The implications of this are difficult to exaggerate. Hezbollah is not simply a terrorist organization. It is a massive military and civil enterprise with huge resources. Estimates are that Hezbollah has in excess of 65,000 men under arms. It possesses a huge arsenal, including state of the art guided missiles, anti-ship cruise missiles and tens of thousands of rockets. Its forces are massed in Southern Lebanon in immediate proximity to the Israeli border.
Hezbollah is also a close ally of Iran. Its fighters are in Syria, working with Iranian Revolutionary Guard Corps personnel, to assist Iranian efforts to prop up the Assad regime. Hezbollah operatives have done Iran’s bidding worldwide in a vast array of attacks against Western targets, and they continue to plan and prepare for such attacks to this day. Hezbollah operatives have been instrumental in helping Iran build a network of Hezbollah clones, Shia militia, across Iraq.

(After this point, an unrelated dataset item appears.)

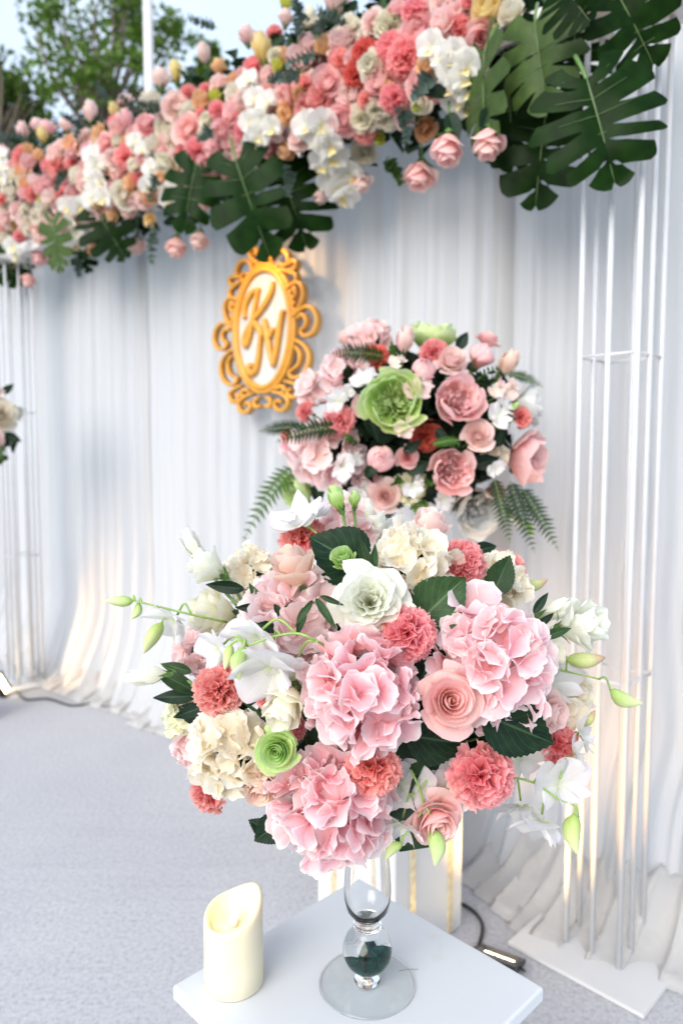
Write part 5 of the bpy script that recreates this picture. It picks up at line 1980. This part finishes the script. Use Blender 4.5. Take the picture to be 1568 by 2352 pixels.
vm = MB()
vm.lathe([(.0005, 0), (.055, 0), (.056, .004), (.02, .02), (.016, .05), (.022, .09), (.040, .18), (.0375, .18), (.019, .092), (.0005, .088)], 24)
vm.build('bowl', MT['glass'], q2)
# ------------------------------------------------------------------ flower swag along the top of the backdrop
SG = 'flowers of the hanging swag'
CX = [-60, 0, 300, 600, 900, 1100, 1300]
CY = [480, 462, 398, 262, 150, 75, 20]
CHH = [150, 150, 150, 165, 185, 185, 185]


def swag_pt(px, py, extra=0.0):
    vc = np.interp(px, CX, CY)
    h = np.interp(px, CX, CHH)
    w = max(-1.0, min(1.0, (vc - py) / h))
    k = math.sqrt(max(0, 1 - w * w))
    out = .20 + .15 * k + extra
    p = ray_backdrop(px, py, out)
    n = (BN * (.35 + .65 * k) + Vector((0, 0, 1)) * w * .9).normalized()
    return p, n, w


def a1(x, y, s):
    return x * .5002, y * .5002, s * .5002


def a2(x, y, s):
    return 689 + x * .5606, y * .5606, s * .5606


SW = []
rose_list1 = {
    'rose_mid': [(860, 590, 105), (1065, 510, 98), (1080, 655, 112), (740, 710, 82), (660, 730, 72), (545, 790, 92), (340, 890, 76), (135, 750, 88), (985, 680, 92), (590, 570, 72), (540, 590, 82), (665, 565, 92), (480, 650, 62),
                 (230, 845, 80), (300, 835, 62), (220, 600, 80), (1310, 440, 100), (1500, 375, 112), (330, 710, 62), (115, 895, 56), (60, 760, 56), (185, 870, 50)],
    'rose_pale': [(810, 480, 104), (940, 270, 92), (740, 370, 82), (575, 460, 72), (420, 540, 82), (370, 620, 82), (170, 580, 66), (305, 580, 64), (110, 620, 66), (1000, 375, 82), (1310, 90, 84), (1135, 170, 92), (1370, 270, 112),
                  (1550, 180, 76), (810, 725, 84), (250, 710, 82), (185, 1095, 56), (215, 1020, 64), (270, 960, 64), (600, 970, 74), (20, 1005, 58), (110, 1060, 60), (1520, 20, 84), (1290, 620, 60)],
    'rose_cream': [(750, 580, 92), (800, 615, 74), (710, 665, 76), (640, 670, 82), (350, 800, 84), (95, 830, 64), (630, 890, 64), (560, 890, 90), (130, 965, 80), (25, 950, 64), (190, 950, 64), (1070, 420, 84), (1425, 95, 84), (950, 550, 64),
                   (690, 465, 90), (20, 870, 62), (65, 880, 60), (125, 1040, 70), (1260, 240, 64), (770, 890, 62), (10, 770, 70), (240, 1035, 60)],
    'rose_yellow': [(810, 350, 92), (1205, 255, 112), (530, 530, 62), (685, 1010, 54), (50, 1020, 72), (200, 640, 56)],
    'rose_lime': [(995, 445, 62), (1280, 300, 54), (195, 915, 46), (1310, 15, 64), (1380, 360, 54)],
    'rose_apricot': [(1325, 520, 104), (800, 800, 74), (450, 620, 82), (1005, 315, 72), (590, 840, 74), (520, 780, 56)],
}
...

The writing has been on the wall in Lebanon for sometime. Iranian and Hezbollah efforts to seize control of the government have been transparently obvious. The Saudis in particular have pressured the United States government to provide support for anti-Hezbollah factions, to prop up the legitimate Lebanese military and to counter Iranian covert action on the ground. The Obama Administration, obsessed with the goal of achieving a nuclear deal with Tehran, has ignored all such advice and walked away. In disgust, earlier this year the Saudis pulled out of a $3 billion effort to rebuild the Lebanese Armed Forces and washed their hands of the situation as well.
Without firing a shot, the Iranians and their Shia allies are about to complete the process of taking over what was once a stable, democratic, pro-Western regime. They will not be content with that achievement. For them this will be just one for Arab capital to add to the growing list of those they control. Their march to dominance in the Middle East is only beginning.